Always enjoy your analysis, if you have some free time could you explain to us investodummies what we are looking at here? I would be interested in taking that gamble for the lulz.
Ok, I will try to explain the best I can. Let me quote the chart again.
This chart helps us understand how our profit/loss will look like.
The numbers on the Y axis represent the actual $$$ and the numbers on the X axis represent the stock movement.
The red line on the chart shows us how our profit/loss would look like on Friday's expiration. Even though you cannot see the number there, the actual breakeven level is $421.38. Easiest way to figure that out without a chart is to look at your BTO (Buy to Open) leg, and you will see a $420 strike price. Well add the cost of the spread ($1.38) to it, and we get $421.38. So as long as Apple is at that level or higher on Friday's closing we are finishing in the green.
If it goes below, then anything below $420.00 on expiration is a complete loss. In this scenario, it is a loss of $552.

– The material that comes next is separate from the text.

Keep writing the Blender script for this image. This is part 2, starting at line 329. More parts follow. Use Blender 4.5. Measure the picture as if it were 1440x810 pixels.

Since this is a spread, we have LIMITED GAINS AND LOSSES. This is a must going into such a large catalyst (earnings) since right after earning release the implied volatility on the options will drop. This will send vega tumbling down. By us selling a leg too, we will take a smaller impact from vega getting hit.
What you see at the botom under positions is the actual position. We are buying the MAY1 13 expiration leg, which is a $420 call. At the same time we are selling the MAY1 13 expiration leg, which is a $425 call.
* Vega is a greek and a component when it comes to option pricing. On a long position (buying options, not writing), we will always be long vega. Meaning if vega goes up, so will our option premium. The same works vice versa. If Apple might be at $400 right now and the option contract is $1.38. Lets say Apple does not move at all after earnings, well the price of the contract can drop to 50c just because vega dropped.